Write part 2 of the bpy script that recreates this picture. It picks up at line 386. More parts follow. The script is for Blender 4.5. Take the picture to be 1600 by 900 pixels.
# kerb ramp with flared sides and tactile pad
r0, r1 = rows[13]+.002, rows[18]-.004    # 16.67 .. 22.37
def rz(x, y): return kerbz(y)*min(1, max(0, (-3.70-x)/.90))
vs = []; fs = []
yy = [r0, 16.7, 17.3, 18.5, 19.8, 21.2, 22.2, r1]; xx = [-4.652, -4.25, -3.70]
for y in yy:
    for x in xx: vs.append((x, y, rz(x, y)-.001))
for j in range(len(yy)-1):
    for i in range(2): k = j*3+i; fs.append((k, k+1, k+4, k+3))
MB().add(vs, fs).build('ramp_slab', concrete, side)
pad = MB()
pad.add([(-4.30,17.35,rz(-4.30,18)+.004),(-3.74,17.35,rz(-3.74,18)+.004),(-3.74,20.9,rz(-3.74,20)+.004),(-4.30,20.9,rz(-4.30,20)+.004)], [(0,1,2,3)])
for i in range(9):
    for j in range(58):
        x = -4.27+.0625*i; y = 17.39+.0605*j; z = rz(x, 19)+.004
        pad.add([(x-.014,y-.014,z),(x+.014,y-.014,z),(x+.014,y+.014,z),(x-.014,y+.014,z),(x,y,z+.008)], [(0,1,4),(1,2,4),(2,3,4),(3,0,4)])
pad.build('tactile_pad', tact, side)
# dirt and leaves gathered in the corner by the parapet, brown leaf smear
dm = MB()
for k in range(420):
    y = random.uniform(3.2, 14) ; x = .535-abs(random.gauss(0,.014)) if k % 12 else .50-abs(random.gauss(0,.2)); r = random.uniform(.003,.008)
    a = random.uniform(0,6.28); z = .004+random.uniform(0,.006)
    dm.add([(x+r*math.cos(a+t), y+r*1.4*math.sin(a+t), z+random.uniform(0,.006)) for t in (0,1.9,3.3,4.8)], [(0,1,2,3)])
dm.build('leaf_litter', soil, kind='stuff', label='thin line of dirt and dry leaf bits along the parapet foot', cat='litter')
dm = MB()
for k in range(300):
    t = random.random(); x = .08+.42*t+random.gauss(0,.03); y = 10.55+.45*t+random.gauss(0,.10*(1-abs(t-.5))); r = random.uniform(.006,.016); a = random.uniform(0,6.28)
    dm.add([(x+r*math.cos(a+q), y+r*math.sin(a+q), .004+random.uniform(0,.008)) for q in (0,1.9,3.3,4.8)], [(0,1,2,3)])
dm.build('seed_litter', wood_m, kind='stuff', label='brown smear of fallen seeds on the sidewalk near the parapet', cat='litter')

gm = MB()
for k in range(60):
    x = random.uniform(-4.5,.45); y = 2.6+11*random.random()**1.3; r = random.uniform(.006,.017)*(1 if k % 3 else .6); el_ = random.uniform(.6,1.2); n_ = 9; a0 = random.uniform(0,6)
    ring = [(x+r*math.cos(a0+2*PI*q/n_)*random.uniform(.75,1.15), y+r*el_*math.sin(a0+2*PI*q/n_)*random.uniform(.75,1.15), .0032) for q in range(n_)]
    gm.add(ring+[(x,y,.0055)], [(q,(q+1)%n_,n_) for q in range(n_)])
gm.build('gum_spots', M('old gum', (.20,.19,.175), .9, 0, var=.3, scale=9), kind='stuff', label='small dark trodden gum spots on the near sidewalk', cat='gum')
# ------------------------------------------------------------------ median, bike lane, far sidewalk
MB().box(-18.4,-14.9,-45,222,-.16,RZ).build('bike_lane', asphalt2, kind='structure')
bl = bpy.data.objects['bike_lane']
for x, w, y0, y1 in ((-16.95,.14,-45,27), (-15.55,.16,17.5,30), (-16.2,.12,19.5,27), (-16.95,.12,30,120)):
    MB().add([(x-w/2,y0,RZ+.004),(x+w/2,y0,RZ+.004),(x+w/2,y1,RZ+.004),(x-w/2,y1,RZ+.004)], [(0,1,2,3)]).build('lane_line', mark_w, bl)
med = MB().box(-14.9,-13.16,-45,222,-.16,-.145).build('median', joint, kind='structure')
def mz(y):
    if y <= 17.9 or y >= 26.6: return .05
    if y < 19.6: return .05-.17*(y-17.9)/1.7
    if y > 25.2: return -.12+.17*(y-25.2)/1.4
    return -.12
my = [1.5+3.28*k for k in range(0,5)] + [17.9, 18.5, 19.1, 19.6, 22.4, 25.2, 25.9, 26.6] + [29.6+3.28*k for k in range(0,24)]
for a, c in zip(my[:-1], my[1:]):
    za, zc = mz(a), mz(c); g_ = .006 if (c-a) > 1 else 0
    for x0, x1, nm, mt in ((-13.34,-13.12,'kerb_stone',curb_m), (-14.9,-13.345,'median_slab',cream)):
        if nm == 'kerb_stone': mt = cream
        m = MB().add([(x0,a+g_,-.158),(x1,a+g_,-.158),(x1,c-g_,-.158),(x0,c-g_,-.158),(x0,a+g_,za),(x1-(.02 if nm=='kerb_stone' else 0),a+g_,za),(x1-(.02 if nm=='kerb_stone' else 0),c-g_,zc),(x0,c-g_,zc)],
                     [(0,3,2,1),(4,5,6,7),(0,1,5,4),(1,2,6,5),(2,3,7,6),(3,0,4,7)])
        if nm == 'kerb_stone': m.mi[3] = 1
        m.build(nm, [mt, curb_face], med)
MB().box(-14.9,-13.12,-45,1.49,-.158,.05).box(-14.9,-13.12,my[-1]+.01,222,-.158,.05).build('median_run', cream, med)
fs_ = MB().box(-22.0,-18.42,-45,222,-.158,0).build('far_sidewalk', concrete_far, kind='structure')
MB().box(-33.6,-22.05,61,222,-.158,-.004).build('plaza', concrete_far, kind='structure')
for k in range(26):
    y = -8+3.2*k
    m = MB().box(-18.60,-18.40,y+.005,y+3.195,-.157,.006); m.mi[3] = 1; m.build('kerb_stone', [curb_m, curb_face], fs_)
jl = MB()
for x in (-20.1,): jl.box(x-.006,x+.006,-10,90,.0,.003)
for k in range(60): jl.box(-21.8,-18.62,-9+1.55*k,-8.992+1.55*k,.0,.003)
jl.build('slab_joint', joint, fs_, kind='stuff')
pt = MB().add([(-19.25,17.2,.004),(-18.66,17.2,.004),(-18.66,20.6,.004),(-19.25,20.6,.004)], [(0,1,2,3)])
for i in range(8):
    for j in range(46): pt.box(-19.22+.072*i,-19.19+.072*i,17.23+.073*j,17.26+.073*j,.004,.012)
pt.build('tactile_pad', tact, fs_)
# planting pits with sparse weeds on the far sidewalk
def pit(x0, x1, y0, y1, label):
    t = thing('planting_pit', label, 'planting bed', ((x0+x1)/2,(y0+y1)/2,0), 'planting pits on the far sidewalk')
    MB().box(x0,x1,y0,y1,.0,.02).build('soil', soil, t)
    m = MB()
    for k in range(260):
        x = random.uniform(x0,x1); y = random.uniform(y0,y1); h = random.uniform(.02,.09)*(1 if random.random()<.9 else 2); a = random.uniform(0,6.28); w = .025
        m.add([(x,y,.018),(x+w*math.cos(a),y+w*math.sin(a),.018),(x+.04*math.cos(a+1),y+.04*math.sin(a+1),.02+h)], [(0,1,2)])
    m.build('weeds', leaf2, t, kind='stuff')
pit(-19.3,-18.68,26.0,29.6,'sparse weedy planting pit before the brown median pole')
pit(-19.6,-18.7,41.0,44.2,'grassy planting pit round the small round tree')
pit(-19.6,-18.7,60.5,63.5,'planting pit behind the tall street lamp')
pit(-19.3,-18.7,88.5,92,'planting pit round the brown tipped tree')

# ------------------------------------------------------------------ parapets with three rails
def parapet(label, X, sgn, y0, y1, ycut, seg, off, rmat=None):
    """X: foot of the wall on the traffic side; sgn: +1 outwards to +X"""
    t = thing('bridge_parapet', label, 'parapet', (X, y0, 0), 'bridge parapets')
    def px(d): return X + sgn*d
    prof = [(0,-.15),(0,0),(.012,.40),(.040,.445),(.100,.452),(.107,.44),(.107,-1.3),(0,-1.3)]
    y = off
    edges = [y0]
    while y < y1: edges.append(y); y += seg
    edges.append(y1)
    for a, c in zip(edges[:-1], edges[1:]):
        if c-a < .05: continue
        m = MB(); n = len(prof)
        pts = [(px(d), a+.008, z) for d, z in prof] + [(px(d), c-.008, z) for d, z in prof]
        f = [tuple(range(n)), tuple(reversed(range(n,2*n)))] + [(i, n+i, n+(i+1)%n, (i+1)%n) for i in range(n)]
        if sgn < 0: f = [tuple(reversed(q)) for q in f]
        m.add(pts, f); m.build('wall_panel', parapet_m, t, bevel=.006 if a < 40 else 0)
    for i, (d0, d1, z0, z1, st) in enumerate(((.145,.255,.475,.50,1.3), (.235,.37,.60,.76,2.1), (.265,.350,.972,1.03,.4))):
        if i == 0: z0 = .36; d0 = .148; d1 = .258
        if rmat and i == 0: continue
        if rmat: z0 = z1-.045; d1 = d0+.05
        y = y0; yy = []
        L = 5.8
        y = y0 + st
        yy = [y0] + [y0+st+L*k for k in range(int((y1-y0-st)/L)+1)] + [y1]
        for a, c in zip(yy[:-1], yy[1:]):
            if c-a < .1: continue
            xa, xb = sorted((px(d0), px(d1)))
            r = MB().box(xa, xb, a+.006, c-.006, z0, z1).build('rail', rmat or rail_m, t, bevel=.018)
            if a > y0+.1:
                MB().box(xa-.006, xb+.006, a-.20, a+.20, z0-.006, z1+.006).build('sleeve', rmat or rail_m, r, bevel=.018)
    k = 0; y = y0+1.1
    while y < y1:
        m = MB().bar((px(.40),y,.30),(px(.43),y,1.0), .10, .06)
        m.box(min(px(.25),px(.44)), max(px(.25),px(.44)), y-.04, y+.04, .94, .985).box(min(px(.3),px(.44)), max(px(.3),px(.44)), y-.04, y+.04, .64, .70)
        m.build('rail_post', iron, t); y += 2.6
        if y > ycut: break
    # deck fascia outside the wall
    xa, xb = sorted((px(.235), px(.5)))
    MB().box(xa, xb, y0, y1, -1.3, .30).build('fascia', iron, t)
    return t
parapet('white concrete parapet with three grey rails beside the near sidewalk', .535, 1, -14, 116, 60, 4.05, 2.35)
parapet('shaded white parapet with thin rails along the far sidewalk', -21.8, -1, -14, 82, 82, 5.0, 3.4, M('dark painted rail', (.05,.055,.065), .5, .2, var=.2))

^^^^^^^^

Repeat word for word the stretch of lines from the one with "nm=='kerb_stone' else 0),a+g_,za),(x1-(.02" down to the one with "y = -8+3.2*k", both included.

**Written response:**
        m = MB().add([(x0,a+g_,-.158),(x1,a+g_,-.158),(x1,c-g_,-.158),(x0,c-g_,-.158),(x0,a+g_,za),(x1-(.02 if nm=='kerb_stone' else 0),a+g_,za),(x1-(.02 if nm=='kerb_stone' else 0),c-g_,zc),(x0,c-g_,zc)],
                     [(0,3,2,1),(4,5,6,7),(0,1,5,4),(1,2,6,5),(2,3,7,6),(3,0,4,7)])
        if nm == 'kerb_stone': m.mi[3] = 1
        m.build(nm, [mt, curb_face], med)
MB().box(-14.9,-13.12,-45,1.49,-.158,.05).box(-14.9,-13.12,my[-1]+.01,222,-.158,.05).build('median_run', cream, med)
fs_ = MB().box(-22.0,-18.42,-45,222,-.158,0).build('far_sidewalk', concrete_far, kind='structure')
MB().box(-33.6,-22.05,61,222,-.158,-.004).build('plaza', concrete_far, kind='structure')
for k in range(26):
    y = -8+3.2*k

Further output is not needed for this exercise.